Problem to work on: All entries must be extracted exactly, with nothing added or dropped.

Stored records:
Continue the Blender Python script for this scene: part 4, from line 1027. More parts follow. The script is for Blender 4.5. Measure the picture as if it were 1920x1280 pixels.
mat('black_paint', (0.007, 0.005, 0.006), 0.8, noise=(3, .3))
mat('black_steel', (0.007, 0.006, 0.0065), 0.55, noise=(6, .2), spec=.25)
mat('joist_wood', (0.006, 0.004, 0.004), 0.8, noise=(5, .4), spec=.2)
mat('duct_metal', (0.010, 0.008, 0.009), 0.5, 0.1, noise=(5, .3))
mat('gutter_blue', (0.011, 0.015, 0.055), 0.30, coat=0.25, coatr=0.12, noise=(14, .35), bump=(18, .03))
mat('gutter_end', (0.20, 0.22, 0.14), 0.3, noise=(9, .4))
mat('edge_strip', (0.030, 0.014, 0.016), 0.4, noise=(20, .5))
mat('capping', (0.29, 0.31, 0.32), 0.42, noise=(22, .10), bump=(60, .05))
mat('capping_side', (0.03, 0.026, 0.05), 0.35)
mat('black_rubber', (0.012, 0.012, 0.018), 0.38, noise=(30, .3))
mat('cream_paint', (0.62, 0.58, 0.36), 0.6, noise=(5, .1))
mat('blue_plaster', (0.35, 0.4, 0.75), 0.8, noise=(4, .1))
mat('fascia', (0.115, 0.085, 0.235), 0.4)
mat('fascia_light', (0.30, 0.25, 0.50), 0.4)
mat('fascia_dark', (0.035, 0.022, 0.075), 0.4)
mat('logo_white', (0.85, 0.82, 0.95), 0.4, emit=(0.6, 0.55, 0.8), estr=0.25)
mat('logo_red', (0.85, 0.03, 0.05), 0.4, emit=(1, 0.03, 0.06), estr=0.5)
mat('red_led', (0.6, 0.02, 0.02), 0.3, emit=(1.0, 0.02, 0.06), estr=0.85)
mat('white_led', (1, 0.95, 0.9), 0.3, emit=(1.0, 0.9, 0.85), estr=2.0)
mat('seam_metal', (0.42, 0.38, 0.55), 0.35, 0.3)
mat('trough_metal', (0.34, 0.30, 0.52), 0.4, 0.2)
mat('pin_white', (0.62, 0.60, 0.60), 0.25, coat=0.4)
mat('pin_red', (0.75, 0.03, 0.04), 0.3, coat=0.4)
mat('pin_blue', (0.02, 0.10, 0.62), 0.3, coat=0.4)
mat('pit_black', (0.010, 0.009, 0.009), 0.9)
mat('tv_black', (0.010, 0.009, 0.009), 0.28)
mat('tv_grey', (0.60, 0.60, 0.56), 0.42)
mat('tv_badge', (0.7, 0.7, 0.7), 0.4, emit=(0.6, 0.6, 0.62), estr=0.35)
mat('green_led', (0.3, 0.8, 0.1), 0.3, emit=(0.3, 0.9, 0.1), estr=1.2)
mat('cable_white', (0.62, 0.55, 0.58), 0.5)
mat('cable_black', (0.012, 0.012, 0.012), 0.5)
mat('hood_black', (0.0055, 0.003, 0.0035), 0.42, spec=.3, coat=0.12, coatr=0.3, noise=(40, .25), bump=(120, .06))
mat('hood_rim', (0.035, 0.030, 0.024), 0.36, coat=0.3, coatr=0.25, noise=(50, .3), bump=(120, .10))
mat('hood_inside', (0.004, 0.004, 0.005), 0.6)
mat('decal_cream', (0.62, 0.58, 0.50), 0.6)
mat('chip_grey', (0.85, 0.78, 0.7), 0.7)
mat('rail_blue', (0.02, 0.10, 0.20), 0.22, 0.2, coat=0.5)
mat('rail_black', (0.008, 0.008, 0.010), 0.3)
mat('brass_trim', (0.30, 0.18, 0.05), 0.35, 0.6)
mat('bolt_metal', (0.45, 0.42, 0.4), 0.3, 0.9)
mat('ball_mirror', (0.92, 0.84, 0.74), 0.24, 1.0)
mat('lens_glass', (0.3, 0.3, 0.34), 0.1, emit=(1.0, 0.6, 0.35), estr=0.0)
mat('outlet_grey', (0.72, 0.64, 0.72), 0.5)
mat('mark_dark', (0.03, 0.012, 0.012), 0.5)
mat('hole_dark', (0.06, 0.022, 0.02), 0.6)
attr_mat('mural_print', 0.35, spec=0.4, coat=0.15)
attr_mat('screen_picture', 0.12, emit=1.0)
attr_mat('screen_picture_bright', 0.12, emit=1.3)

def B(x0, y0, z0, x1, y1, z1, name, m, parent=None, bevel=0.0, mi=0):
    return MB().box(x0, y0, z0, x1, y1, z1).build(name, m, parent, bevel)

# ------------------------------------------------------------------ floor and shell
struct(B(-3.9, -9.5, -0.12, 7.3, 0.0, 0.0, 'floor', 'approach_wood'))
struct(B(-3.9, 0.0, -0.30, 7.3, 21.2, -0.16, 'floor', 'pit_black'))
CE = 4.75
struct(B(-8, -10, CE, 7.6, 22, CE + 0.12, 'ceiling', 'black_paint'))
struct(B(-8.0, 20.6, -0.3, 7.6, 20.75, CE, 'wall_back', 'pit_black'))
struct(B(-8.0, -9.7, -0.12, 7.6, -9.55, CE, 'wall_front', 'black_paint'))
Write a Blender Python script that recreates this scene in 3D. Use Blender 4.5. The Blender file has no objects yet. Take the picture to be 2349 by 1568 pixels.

Answer:
Continue the Blender Python script for this scene: part 4, from line 1027. More parts follow. The script is for Blender 4.5. Measure the picture as if it were 1920x1280 pixels.
mat('black_paint', (0.007, 0.005, 0.006), 0.8, noise=(3, .3))
mat('black_steel', (0.007, 0.006, 0.0065), 0.55, noise=(6, .2), spec=.25)
mat('joist_wood', (0.006, 0.004, 0.004), 0.8, noise=(5, .4), spec=.2)
mat('duct_metal', (0.010, 0.008, 0.009), 0.5, 0.1, noise=(5, .3))
mat('gutter_blue', (0.011, 0.015, 0.055), 0.30, coat=0.25, coatr=0.12, noise=(14, .35), bump=(18, .03))
mat('gutter_end', (0.20, 0.22, 0.14), 0.3, noise=(9, .4))
mat('edge_strip', (0.030, 0.014, 0.016), 0.4, noise=(20, .5))
mat('capping', (0.29, 0.31, 0.32), 0.42, noise=(22, .10), bump=(60, .05))
mat('capping_side', (0.03, 0.026, 0.05), 0.35)
mat('black_rubber', (0.012, 0.012, 0.018), 0.38, noise=(30, .3))
mat('cream_paint', (0.62, 0.58, 0.36), 0.6, noise=(5, .1))
mat('blue_plaster', (0.35, 0.4, 0.75), 0.8, noise=(4, .1))
mat('fascia', (0.115, 0.085, 0.235), 0.4)
mat('fascia_light', (0.30, 0.25, 0.50), 0.4)
mat('fascia_dark', (0.035, 0.022, 0.075), 0.4)
mat('logo_white', (0.85, 0.82, 0.95), 0.4, emit=(0.6, 0.55, 0.8), estr=0.25)
mat('logo_red', (0.85, 0.03, 0.05), 0.4, emit=(1, 0.03, 0.06), estr=0.5)
mat('red_led', (0.6, 0.02, 0.02), 0.3, emit=(1.0, 0.02, 0.06), estr=0.85)
mat('white_led', (1, 0.95, 0.9), 0.3, emit=(1.0, 0.9, 0.85), estr=2.0)
mat('seam_metal', (0.42, 0.38, 0.55), 0.35, 0.3)
mat('trough_metal', (0.34, 0.30, 0.52), 0.4, 0.2)
mat('pin_white', (0.62, 0.60, 0.60), 0.25, coat=0.4)
mat('pin_red', (0.75, 0.03, 0.04), 0.3, coat=0.4)
mat('pin_blue', (0.02, 0.10, 0.62), 0.3, coat=0.4)
mat('pit_black', (0.010, 0.009, 0.009), 0.9)
mat('tv_black', (0.010, 0.009, 0.009), 0.28)
mat('tv_grey', (0.60, 0.60, 0.56), 0.42)
mat('tv_badge', (0.7, 0.7, 0.7), 0.4, emit=(0.6, 0.6, 0.62), estr=0.35)
mat('green_led', (0.3, 0.8, 0.1), 0.3, emit=(0.3, 0.9, 0.1), estr=1.2)
mat('cable_white', (0.62, 0.55, 0.58), 0.5)
mat('cable_black', (0.012, 0.012, 0.012), 0.5)
mat('hood_black', (0.0055, 0.003, 0.0035), 0.42, spec=.3, coat=0.12, coatr=0.3, noise=(40, .25), bump=(120, .06))
mat('hood_rim', (0.035, 0.030, 0.024), 0.36, coat=0.3, coatr=0.25, noise=(50, .3), bump=(120, .10))
mat('hood_inside', (0.004, 0.004, 0.005), 0.6)
mat('decal_cream', (0.62, 0.58, 0.50), 0.6)
mat('chip_grey', (0.85, 0.78, 0.7), 0.7)
mat('rail_blue', (0.02, 0.10, 0.20), 0.22, 0.2, coat=0.5)
mat('rail_black', (0.008, 0.008, 0.010), 0.3)
mat('brass_trim', (0.30, 0.18, 0.05), 0.35, 0.6)
mat('bolt_metal', (0.45, 0.42, 0.4), 0.3, 0.9)
mat('ball_mirror', (0.92, 0.84, 0.74), 0.24, 1.0)
mat('lens_glass', (0.3, 0.3, 0.34), 0.1, emit=(1.0, 0.6, 0.35), estr=0.0)
mat('outlet_grey', (0.72, 0.64, 0.72), 0.5)
mat('mark_dark', (0.03, 0.012, 0.012), 0.5)
mat('hole_dark', (0.06, 0.022, 0.02), 0.6)
attr_mat('mural_print', 0.35, spec=0.4, coat=0.15)
attr_mat('screen_picture', 0.12, emit=1.0)
attr_mat('screen_picture_bright', 0.12, emit=1.3)

def B(x0, y0, z0, x1, y1, z1, name, m, parent=None, bevel=0.0, mi=0):
    return MB().box(x0, y0, z0, x1, y1, z1).build(name, m, parent, bevel)

# ------------------------------------------------------------------ floor and shell
struct(B(-3.9, -9.5, -0.12, 7.3, 0.0, 0.0, 'floor', 'approach_wood'))
struct(B(-3.9, 0.0, -0.30, 7.3, 21.2, -0.16, 'floor', 'pit_black'))
CE = 4.75
struct(B(-8, -10, CE, 7.6, 22, CE + 0.12, 'ceiling', 'black_paint'))
struct(B(-8.0, 20.6, -0.3, 7.6, 20.75, CE, 'wall_back', 'pit_black'))
struct(B(-8.0, -9.7, -0.12, 7.6, -9.55, CE, 'wall_front', 'black_paint'))
Write a Blender Python script that recreates this scene in 3D. Use Blender 4.5. The Blender file has no objects yet. Take the picture to be 2349 by 1568 pixels.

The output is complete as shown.